[Source excerpt]
⟨

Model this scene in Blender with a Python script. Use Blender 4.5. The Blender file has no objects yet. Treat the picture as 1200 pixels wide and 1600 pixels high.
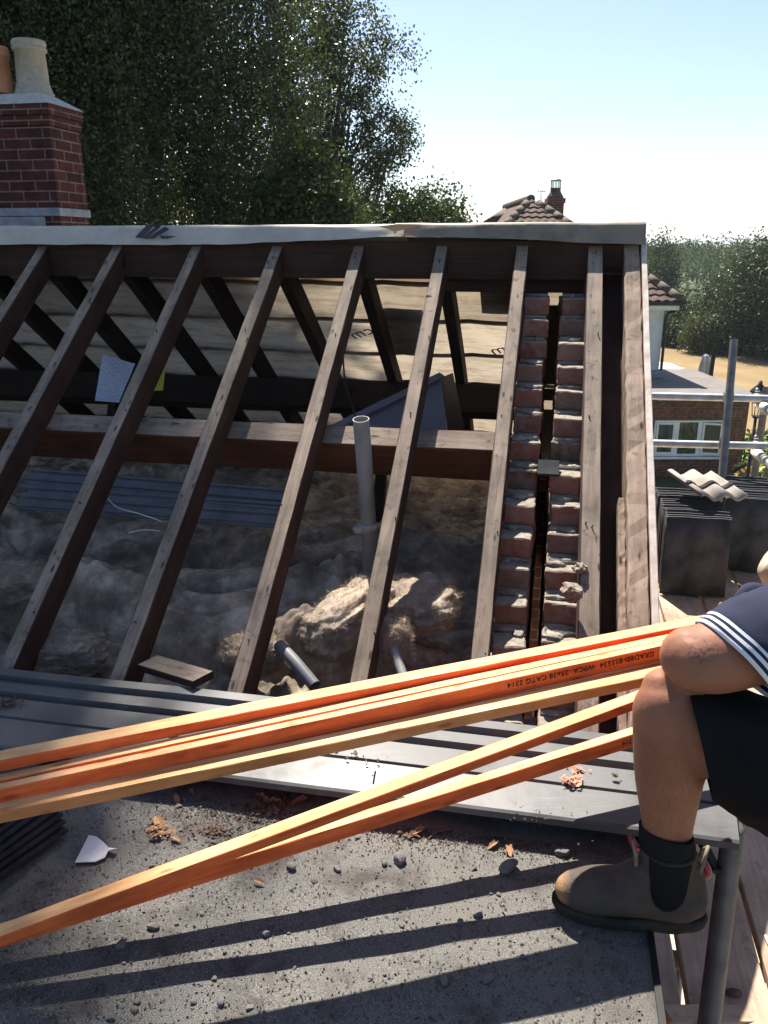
import bpy, bmesh, math, random
import numpy as np
from mathutils import Vector, Matrix, noise

random.seed(7)
RNG = np.random.default_rng(11)
SC = bpy.context.scene
COL = SC.collection
rad = math.radians

# ------------------------------------------------------------------ camera
EZ = 5.6                       # eye height above the garden
PITCH, FPX = rad(17.8), 1290.0
CP, SP = math.cos(PITCH), math.sin(PITCH)
cd = bpy.data.cameras.new('camera'); cam = bpy.data.objects.new('camera', cd); COL.objects.link(cam)
cam.location = (0, 0, EZ); cam.rotation_euler = (math.pi / 2 - PITCH, 0, 0)
cd.sensor_width = 36; cd.lens = FPX / 1600 * 36; cd.clip_start = 0.05; cd.clip_end = 6000
SC.camera = cam
SC.render.resolution_x, SC.render.resolution_y = 768, 1024

# ------------------------------------------------------------------ light
SUN_AZ, SUN_EL = rad(-10), rad(54)
SV = Vector((math.sin(SUN_AZ) * math.cos(SUN_EL), math.cos(SUN_AZ) * math.cos(SUN_EL), math.sin(SUN_EL)))
W = bpy.data.worlds.new('World'); SC.world = W; W.use_nodes = True
nt = W.node_tree
sky = nt.nodes.new('ShaderNodeTexSky'); sky.sky_type = 'NISHITA'; sky.sun_disc = False
sky.sun_elevation = SUN_EL; sky.sun_rotation = SUN_AZ
sky.air_density = 0.85; sky.dust_density = 0.6; sky.ozone_density = 0.6
bg = nt.nodes['Background']; bg.inputs['Strength'].default_value = 0.068
nt.links.new(sky.outputs[0], bg.inputs['Color'])
sl = bpy.data.lights.new('sun', 'SUN'); sl.energy = 5.0; sl.angle = rad(0.5); sl.color = (1.0, 0.93, 0.82)
so = bpy.data.objects.new('sun', sl); COL.objects.link(so)
so.rotation_euler = SV.to_track_quat('Z', 'Y').to_euler(); so.location = (0, 0, 40)
SC.view_settings.view_transform = 'Standard'; SC.view_settings.look = 'None'
SC.view_settings.exposure = 1.35; SC.view_settings.gamma = 1.0
SC.cycles.use_denoising = True
SC.cycles.max_bounces = 8
HAZE = .00035                   # density of the summer haze


# ------------------------------------------------------------------ geometry helpers
def P(u, v, Z):
    """world point seen at photo pixel (u, v) at depth Z along the lens axis"""
    w = (v - 800) / FPX
    return Vector(((u - 600) / FPX * Z, (CP - SP * w) * Z, (-SP - CP * w) * Z + EZ))

ALPHA = rad(11.35)
E1 = Vector((math.cos(ALPHA), -math.sin(ALPHA), 0))     # along the ridge, to the right
E2 = Vector((math.sin(ALPHA), math.cos(ALPHA), 0))      # away from the viewer
RO = Vector((0.07, 3.6, 0))
SL = 0.75
Z3 = Vector((0, 0, 1))
NF = (Z3 - E2 * SL).normalized()         # front slope normal
NB = (Z3 + E2 * SL).normalized()         # back slope normal

def R(s, d, z):
    """roof frame: s along ridge, d towards the viewer, z above eye level"""
    p = RO + E1 * s - E2 * d
    return Vector((p.x, p.y, z + EZ))

def RF(s, d, off=0):                     # on the plane of the rafter tops, front slope
    return R(s, d, 0.015 - SL * d) + NF * off
def RB(s, d, off=0):                     # back slope
    return R(s, -d, 0.015 - SL * d) + NB * off

def setp(o, parent):
    """keep the child's own matrix as its world matrix"""
    if parent is not None:
        o.parent = parent
        o.matrix_parent_inverse = parent.matrix_basis.inverted()

def tag(o, label=None, cat=None, group=None, kind=None):
    if label: o['label'] = label
    if cat: o['category'] = cat
    if group: o['group'] = group
    if kind: o['kind'] = kind
    return o

def thing(name, label, cat, loc=(0, 0, 0), group=None):
    o = bpy.data.objects.new(name, None); COL.objects.link(o)
    o.location = loc; o.empty_display_size = 0.1
    return tag(o, label, cat, group)

def mkobj(name, me, mats, parent=None, mat4=None, smooth=False):
    o = bpy.data.objects.new(name, me); COL.objects.link(o)
    for m in (mats if isinstance(mats, (list, tuple)) else [mats]): me.materials.append(m)
    if mat4 is not None: o.matrix_basis = mat4
    if smooth: me.polygons.foreach_set('use_smooth', [True] * len(me.polygons))
    setp(o, parent)
    return o

def bmobj(name, bm, mats, parent=None, mat4=None, smooth=False, origin=None):
    if origin is not None:
        bmesh.ops.translate(bm, verts=bm.verts, vec=-Vector(origin)); mat4 = Matrix.Translation(Vector(origin))
    bmesh.ops.recalc_face_normals(bm, faces=bm.faces)
    me = bpy.data.meshes.new(name); bm.to_mesh(me); bm.free()
    return mkobj(name, me, mats, parent, mat4, smooth)

def frame(a, b, up):
    x = (b - a).normalized(); y = up.cross(x).normalized(); z = x.cross(y)
    m = Matrix((x, y, z)).transposed().to_4x4(); m.translation = (a + b) / 2
    return m

def timber_mesh(name, L, w, h, ch=0.002, bow=0.0, twist=0.0, seg=10, rough=0.0, seed=0):
    """bar along local X, local Z up; material 1 on its top face, 0 elsewhere"""
    rr = random.Random(seed)
    prof = [(-w/2 + ch, -h/2), (w/2 - ch, -h/2), (w/2, -h/2 + ch), (w/2, h/2 - ch),
            (w/2 - ch, h/2), (-w/2 + ch, h/2), (-w/2, h/2 - ch), (-w/2, -h/2 + ch)]
    V, F, I = [], [], []
    by, bz = rr.uniform(-1, 1) * bow, rr.uniform(-1, 1) * bow
    for i in range(seg + 1):
        t = i / seg; x = (t - .5) * L; k = 1 - (2 * t - 1) ** 2; a = twist * (t - .5)
        for (py, pz) in prof:
            q = rough * (rr.random() - .5)
            V.append((x, py * math.cos(a) - pz * math.sin(a) + by * k + q, py * math.sin(a) + pz * math.cos(a) + bz * k + rough * (rr.random() - .5)))
    for i in range(seg):
        for j in range(8):
            a0, a1 = i * 8 + j, i * 8 + (j + 1) % 8
            F.append((a0, a1, a1 + 8, a0 + 8)); I.append(1 if j == 4 else 0)
    F.append(tuple(reversed(range(8)))); I.append(0)
    F.append(tuple(range(seg * 8, seg * 8 + 8))); I.append(0)
    me = bpy.data.meshes.new(name); me.from_pydata(V, [], F); 
    me.polygons.foreach_set('material_index', I)
    bm = bmesh.new(); bm.from_mesh(me); bmesh.ops.recalc_face_normals(bm, faces=bm.faces); bm.to_mesh(me); bm.free()
    return me

def timber(name, a, b, w, h, up, mats, parent=None, **k):
    L = (b - a).length
    me = timber_mesh(name, L, w, h, **k)
    mats = list(mats) if isinstance(mats, (list, tuple)) else [mats, mats]
    return mkobj(name, me, mats, parent, frame(a, b, up))

def bm_box(bm, c, size, rot=None, bevel=0.0, mi=0):
    g = bmesh.ops.create_cube(bm, size=1.0)
    vs = g['verts']
    bmesh.ops.scale(bm, vec=Vector(size), verts=vs)
    if bevel > 0:
        es = list({e for v in vs for e in v.link_edges})
        r = bmesh.ops.bevel(bm, geom=es, offset=bevel, segments=1, affect='EDGES')
        vs = list({v for f in r['faces'] for v in f.verts} | {v for v in vs if v.is_valid})
    if rot is not None: bmesh.ops.transform(bm, matrix=rot.to_4x4(), verts=vs)
    bmesh.ops.translate(bm, vec=Vector(c), verts=vs)
    if mi:
        for f in {f for v in vs for f in v.link_faces}: f.material_index = mi
    return vs

def bm_tube(bm, pts, radii, seg=14, cap=True, flat=None, mi=0):
    """smooth loft through pts; radii scalar or (a, b)"""
    pts = [Vector(p) for p in pts]
    rings = []
    ref = None
    for i, p in enumerate(pts):
        t = (pts[min(i + 1, len(pts) - 1)] - pts[max(i - 1, 0)]).normalized()
        if ref is None:
            ref = Vector((0, 0, 1)) if abs(t.z) < .9 else Vector((1, 0, 0))
        n = (ref - t * ref.dot(t)).normalized(); b = t.cross(n); ref = n
        ra = radii[i]; ra, rb = (ra if isinstance(ra, (tuple, list)) else (ra, ra))
        rings.append([bm.verts.new(p + n * (math.cos(2 * math.pi * k / seg) * ra) + b * (math.sin(2 * math.pi * k / seg) * rb)) for k in range(seg)])
    for i in range(len(rings) - 1):
        for k in range(seg):
            f = bm.faces.new((rings[i][k], rings[i][(k + 1) % seg], rings[i + 1][(k + 1) % seg], rings[i + 1][k])); f.material_index = mi; f.smooth = True
    if cap:
        for r_ in (list(reversed(rings[0])), rings[-1]):
            f = bm.faces.new(r_); f.material_index = mi
    return rings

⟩

[Task to carry out] Leave out the pictures, then repeat the listing above exactly from its first line to the line with "rad = math.radians", inclusive.

[Output for this task]
Model this scene in Blender with a Python script. Use Blender 4.5. The Blender file has no objects yet. Treat the picture as 1200 pixels wide and 1600 pixels high.
import bpy, bmesh, math, random
import numpy as np
from mathutils import Vector, Matrix, noise

random.seed(7)
RNG = np.random.default_rng(11)
SC = bpy.context.scene
COL = SC.collection
rad = math.radians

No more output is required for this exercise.